Task to complete
Everything from the first line down to the line containing "SC.camera = camo" is to be retyped exactly, both ends included, with pictures left out.
↓
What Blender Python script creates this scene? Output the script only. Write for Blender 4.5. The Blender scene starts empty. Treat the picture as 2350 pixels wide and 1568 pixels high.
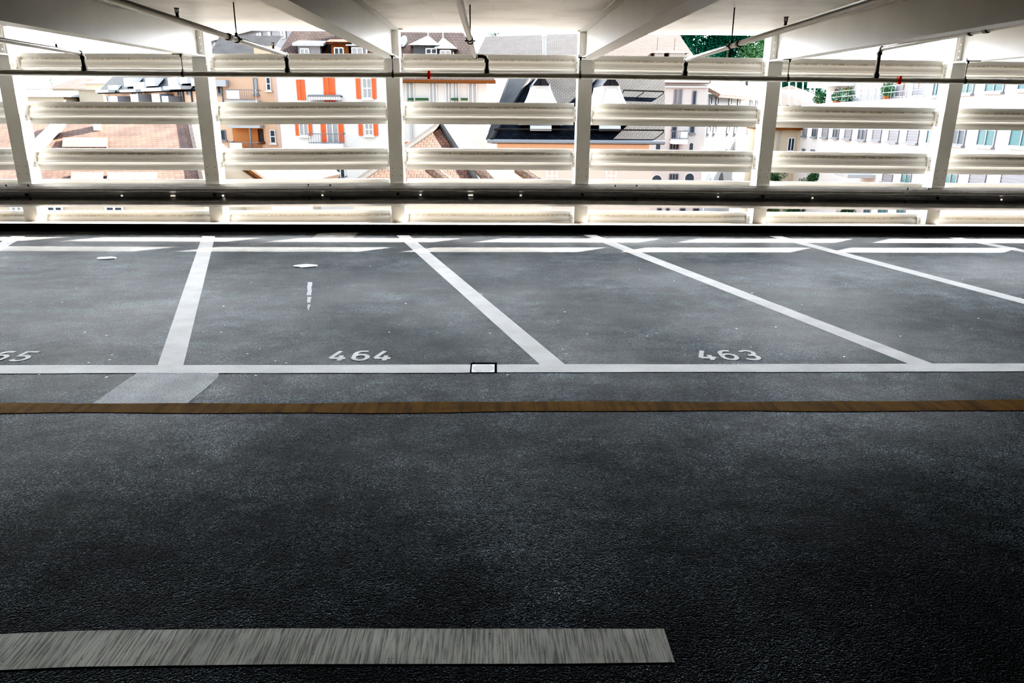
import bpy, math, random
from mathutils import Vector
random.seed(7)
SC = bpy.context.scene
COL = SC.collection

# ------------------------------------------------------------------ camera
F_PX, PITCH, YAW, ROLL = 1706.8, math.radians(17.465), math.radians(1.537), math.radians(.398)
CAM = Vector((0, 0, 1.6))
sn, cs = math.sin, math.cos
FWD = Vector((sn(YAW)*cs(PITCH), cs(YAW)*cs(PITCH), -sn(PITCH)))
R0 = Vector((cs(YAW), -sn(YAW), 0)); U0 = R0.cross(FWD)
RGT = R0*cs(ROLL) + U0*sn(ROLL); UP = U0*cs(ROLL) - R0*sn(ROLL)
cam = bpy.data.cameras.new('camera'); camo = bpy.data.objects.new('camera', cam); COL.objects.link(camo)
from mathutils import Matrix
M3 = Matrix((RGT, UP, -FWD)).transposed()
camo.matrix_world = Matrix.Translation(CAM) @ M3.to_4x4()
cam.sensor_width = 36.0; cam.lens = 36.0*F_PX/2350; cam.clip_end = 1000; cam.clip_start = .05
SC.camera = camo

def ray(x, y): return FWD + RGT*((x-1175)/F_PX) - UP*((y-784)/F_PX)
def at(x, y, Y):                      # the point at depth Y seen along that direction
    d = ray(x, y); return CAM + d*(Y/d.y)

# ------------------------------------------------------------------ materials
MATS = {}
def nodes(m):
    m.use_nodes = True
    return m.node_tree.nodes, m.node_tree.links, m.node_tree.nodes['Principled BSDF']
def mat(name, col, rough=.6, metal=0., noise=0., nscale=3., spec=.5, bump=0., bscale=60.):
    if name in MATS: return MATS[name]
    m = bpy.data.materials.new(name); N, L, b = nodes(m)
    b.inputs['Base Color'].default_value = (*col, 1); b.inputs['Roughness'].default_value = rough
    b.inputs['Metallic'].default_value = metal; b.inputs['Specular IOR Level'].default_value = spec
    tc = N.new('ShaderNodeTexCoord')
    nz = N.new('ShaderNodeTexNoise'); nz.inputs['Scale'].default_value = nscale; nz.inputs['Detail'].default_value = 6
    L.new(tc.outputs['Object'], nz.inputs['Vector'])
    mx = N.new('ShaderNodeMix'); mx.data_type = 'RGBA'
    a = max(noise, .04)
    mx.inputs['A'].default_value = (*[c*(1-a) for c in col], 1); mx.inputs['B'].default_value = (*[min(1, c*(1+a)) for c in col], 1)
    L.new(nz.outputs['Fac'], mx.inputs['Factor']); L.new(mx.outputs['Result'], b.inputs['Base Color'])
    if bump:
        n2 = N.new('ShaderNodeTexNoise'); n2.inputs['Scale'].default_value = bscale; n2.inputs['Detail'].default_value = 3
        L.new(tc.outputs['Object'], n2.inputs['Vector'])
        bp = N.new('ShaderNodeBump'); bp.inputs['Strength'].default_value = bump; bp.inputs['Distance'].default_value = .01
        L.new(n2.outputs['Fac'], bp.inputs['Height']); L.new(bp.outputs['Normal'], b.inputs['Normal'])
    MATS[name] = m; return m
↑
Output of the task
What Blender Python script creates this scene? Output the script only. Write for Blender 4.5. The Blender scene starts empty. Treat the picture as 2350 pixels wide and 1568 pixels high.
import bpy, math, random
from mathutils import Vector
random.seed(7)
SC = bpy.context.scene
COL = SC.collection

# ------------------------------------------------------------------ camera
F_PX, PITCH, YAW, ROLL = 1706.8, math.radians(17.465), math.radians(1.537), math.radians(.398)
CAM = Vector((0, 0, 1.6))
sn, cs = math.sin, math.cos
FWD = Vector((sn(YAW)*cs(PITCH), cs(YAW)*cs(PITCH), -sn(PITCH)))
R0 = Vector((cs(YAW), -sn(YAW), 0)); U0 = R0.cross(FWD)
RGT = R0*cs(ROLL) + U0*sn(ROLL); UP = U0*cs(ROLL) - R0*sn(ROLL)
cam = bpy.data.cameras.new('camera'); camo = bpy.data.objects.new('camera', cam); COL.objects.link(camo)
from mathutils import Matrix
M3 = Matrix((RGT, UP, -FWD)).transposed()
camo.matrix_world = Matrix.Translation(CAM) @ M3.to_4x4()
cam.sensor_width = 36.0; cam.lens = 36.0*F_PX/2350; cam.clip_end = 1000; cam.clip_start = .05
SC.camera = camo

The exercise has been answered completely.